Two distinct and opposite infill orientation angles were used to attain anisotropy effects.
Design/methodology/approach – Tensile test samples were printed with two different infill orientation angles. Uniaxial tensile tests were
performed at five different constant linear strain rates. Apparent densities were measured to compensate for the voided structure. Scanning electron
microscope fractography images were analyzed. An Eyring-type flow rule was evaluated for predicting the strain-rate-dependent yield stress.
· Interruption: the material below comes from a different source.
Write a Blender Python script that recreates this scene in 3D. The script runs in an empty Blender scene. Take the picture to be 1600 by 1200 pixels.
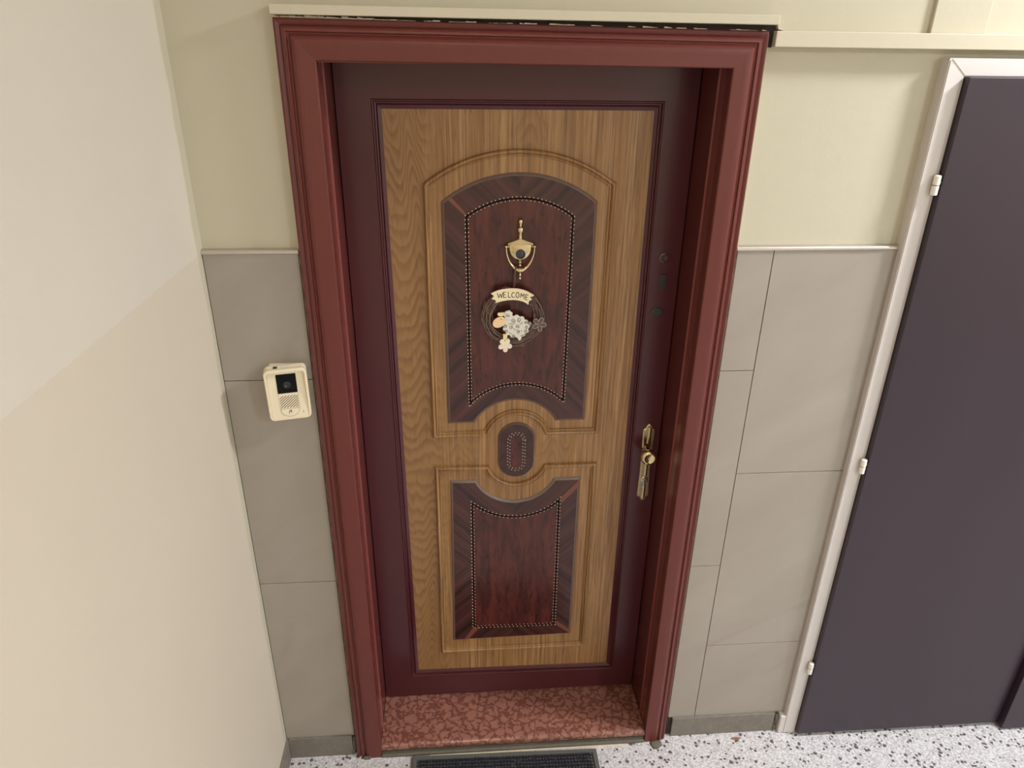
import bpy, bmesh, math, random
from mathutils import Vector, Matrix
C = bpy.context.scene.collection
S = bpy.context.scene
PI = math.pi
R = math.radians

# ------------------------------------------------------------------ camera, world, light, exposure
cd = bpy.data.cameras.new('camera'); cam = bpy.data.objects.new('camera', cd); C.objects.link(cam)
cd.sensor_width = 36.0; cd.lens = 25.247; cd.clip_start = 0.02
cam.location = (-0.14063, -1.59042, 2.03539)
cam.rotation_euler = (1.128994, -0.012852, -0.075648)
S.camera = cam
w = bpy.data.worlds.new('world'); S.world = w; w.use_nodes = True
w.node_tree.nodes['Background'].inputs[0].default_value = (0.8, 0.82, 0.9, 1)
w.node_tree.nodes['Background'].inputs[1].default_value = 0.0

def disc(name, loc, size, energy, col):
    l = bpy.data.lights.new(name, 'AREA'); l.energy = energy; l.color = col; l.shape = 'DISK'; l.size = size
    o = bpy.data.objects.new(name, l); C.objects.link(o); o.location = loc
    return o
LAMP = (2.0, -0.55, 3.03)
disc('ceiling_lamp_light', (LAMP[0], LAMP[1], LAMP[2] - 0.078), 0.36, 73.0, (0.92, 0.945, 1.0))
FILL_WARM = (-0.10, -3.20, 3.03)  # unseen lamp added as warm fill for the left side
disc('warm_fill_light', (FILL_WARM[0], FILL_WARM[1], FILL_WARM[2] - 0.078), 0.36, 18.0, (1.0, 0.87, 0.68))
FILL_COOL = (2.55, -3.30, 3.03)  # unseen lamp added as cool, even front light
disc('cool_fill_light', (FILL_COOL[0], FILL_COOL[1], FILL_COOL[2] - 0.078), 0.36, 80.0, (0.74, 0.87, 1.0))
S.view_settings.view_transform = 'Standard'; S.view_settings.look = 'None'
S.view_settings.exposure = 0.13; S.view_settings.gamma = 1.0
S.view_settings.use_curve_mapping = False
S.cycles.max_bounces = 10; S.cycles.diffuse_bounces = 6; S.cycles.glossy_bounces = 4
S.cycles.use_denoising = True
S.cycles.sample_clamp_indirect = 6.0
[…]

Findings – Anisotropy was detected not only for the yield stresses but also for its strain-rate dependence. The short carbon fiber-filled material
exhibited higher anisotropy than neat ABS material using the same ME-AM processing parameters. It seems that fiber and molecular orientation
influence the strain-rate dependence. The Eyring-type flow rule can adequately describe the yield kinetics of ME-AM components, showing
thermorheologically simple behavior.
Originality/value – A polymer’s viscoelastic behavior is paramount to be able to predict a component’s ultimate failure behavior. The results in this
manuscript are important initial findings that can help to further develop predictive numerical tools for ME-AM technology. This is especially
relevant because of the inherent anisotropy that ME-AM polymer components show. Furthermore, short carbon fiber-filled ABS enhanced anisotropy
effects during ME-AM, which have not been measured previously.